At this juncture, it’s worth noting that the track record of OneAgrix’s solutions providers may not be squeaky clean—Inexto, for example, suffered a blow to its image when, in 2016 it bought tobacco giant Philip Morris’s product serialisation system designed to clamp down on the illicit tobacco market, and was criticised for being a sort of front company for a system allegedly still under the control of big tobacco.
For the halal industry, tech solutions can’t be the fix for issues such as counterparties knowingly releasing fake halal certificates or issuing them as a result of corrupt practices.

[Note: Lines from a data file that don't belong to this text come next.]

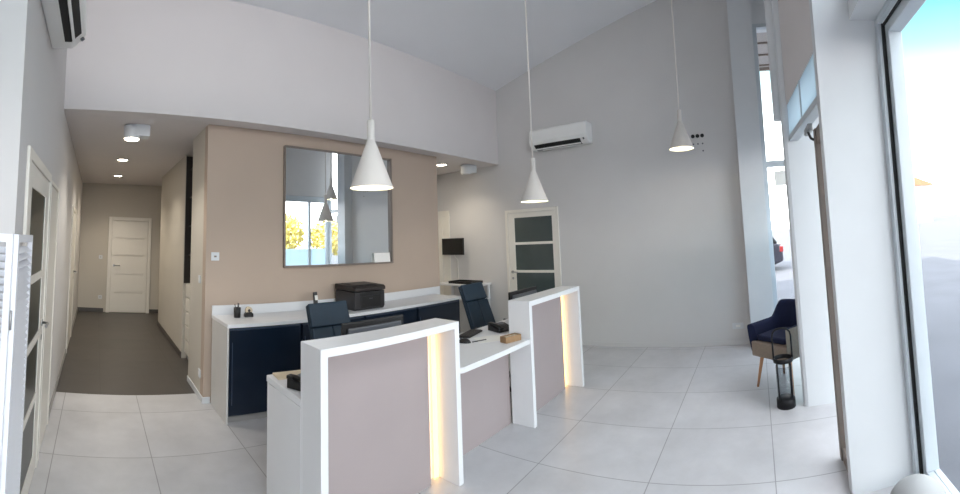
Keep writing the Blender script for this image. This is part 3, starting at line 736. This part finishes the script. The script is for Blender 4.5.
bg.inputs['Strength'].default_value = 3.0

def lamp(kind, name, loc, energy, color=(1, 1, 1), **k):
    l = bpy.data.lights.new(name, kind); l.energy = energy; l.color = color
    for a, v in k.items(): setattr(l, a, v)
    o = bpy.data.objects.new(name, l); C.objects.link(o); o.location = loc
    return o
sun = lamp('SUN', 'sun', (0, 0, 10), 6.0, (1, .93, .82), angle=.009)
sun.rotation_euler = Vector((7.0, -4.3, -5.4)).to_track_quat('-Z', 'Y').to_euler()
def portal(loc, sx, sy, rot):
    o = lamp('AREA', 'window_portal', loc, 1); o.data.shape = 'RECTANGLE'; o.data.size = sx; o.data.size_y = sy
    o.rotation_euler = rot; o.data.cycles.is_portal = True
portal((.55, -.94, 1.38), 3.6, 2.8, (PI/2, 0, 0))
portal((.57, -.96, 3.97), 3.5, 2.05, (PI/2, 0, 0))  # portal for the added high window
portal((4.75, -.93, 1.3), 1.7, 2.6, (PI/2, 0, 0))
portal((3.05, -.95, 1.25), 1.15, 2.6, (PI/2, 0, 0))
portal((5.68, -.45, 2.15), .6, 4.3, (PI/2, 0, PI/2))
for (x, y, z, en) in ((1.655, 2.15, 1.99, 4), (3.72, 2.153, 2.0, 4), (4.69, .776, 2.55, 4)):
    lamp('POINT', 'pendant_light', (x, y, z), en, (1, .9, .72), shadow_soft_size=.03)
for (x, y, en, col) in ((.33, 4.42, 16, (1, .93, .82)), (.35, 6.39, 15, (1, .91, .77)), (.36, 8.06, 15, (1, .88, .7)), (4.93, 4.55, 10, (1, .9, .74))):
    o = lamp('SPOT', 'spot_light', (x, y, ZS-.165 if y < 4.5 and x < 1 else ZS-.02), en*3, col, spot_size=math.radians(130), spot_blend=.8, shadow_soft_size=.06)

# ------------------------------------------------------------------ camera: a hand-held swept panorama (central cylindrical), slightly tilted
F, CX, CYO, YAW, PITCH, ROLL = 418.543, 519.221, 205.942, 1.009, .076, -.043
def cam_to_world(r, f, u):
    c, s = math.cos(ROLL), math.sin(ROLL); r, u = r*c-u*s, u*c+r*s
    c, s = math.cos(PITCH), math.sin(PITCH); f, u = f*c-u*s, u*c+f*s
    c, s = math.cos(YAW), math.sin(YAW)
    return Vector((r*c+f*s, -r*s+f*c, u))
uc = (480-CX)/F          # centre of the frame along the sweep
R_ = cam_to_world(math.cos(uc), -math.sin(uc), 0); F_ = cam_to_world(math.sin(uc), math.cos(uc), 0); U_ = cam_to_world(0, 0, 1)
cd = bpy.data.cameras.new('camera'); cam = bpy.data.objects.new('camera', cd); C.objects.link(cam)
cd.type = 'PANO'; cd.panorama_type = 'CENTRAL_CYLINDRICAL'
h = 480/F
cd.central_cylindrical_range_u_min = -h; cd.central_cylindrical_range_u_max = h
cd.central_cylindrical_range_v_min = (CYO-494)/F; cd.central_cylindrical_range_v_max = CYO/F
cd.central_cylindrical_radius = 1.0
cd.clip_start = .02; cd.clip_end = 300
m4 = Matrix.Identity(4)
for i in range(3): m4[i][0] = R_[i]; m4[i][1] = U_[i]; m4[i][2] = -F_[i]; m4[i][3] = (0, 0, 1.6)[i]
cam.matrix_world = m4
sc = bpy.context.scene; sc.camera = cam
sc.view_settings.view_transform = 'Standard'; sc.view_settings.look = 'None'; sc.view_settings.gamma = 1; sc.view_settings.use_curve_mapping = False
sc.view_settings.exposure = .82
sc.cycles.max_bounces = 10; sc.cycles.diffuse_bounces = 6; sc.cycles.transparent_max_bounces = 12
sc.cycles.sample_clamp_indirect = 6
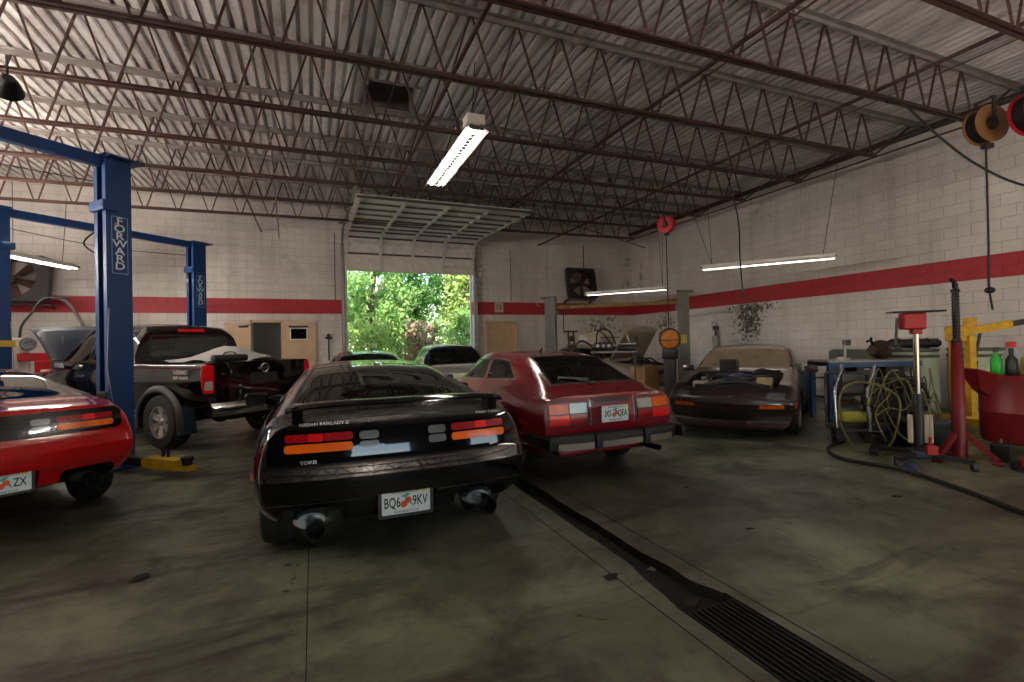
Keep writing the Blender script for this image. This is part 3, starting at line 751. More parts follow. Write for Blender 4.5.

“It’s an issue of human behaviour, which technology cannot solve,” said Diana.
$2 MLN
The start-up is currently looking for $2 million in seed funding to scale and grow.
Its first set of target markets include Germany, Spain and Portugal in Europe, Singapore, Malaysia and Indonesia in Southeast Asia, and the Middle East, through Bahrain and Saudi Arabia.
Diana told Salaam Gateway on July 11 that OneAgrix will release details “in the coming weeks” of a “transactional end-to-end e-commerce pilot between a prominent meat company and a supermarket in one of the countries in the Gulf”, which would mark its official entry into the Middle East and North Africa.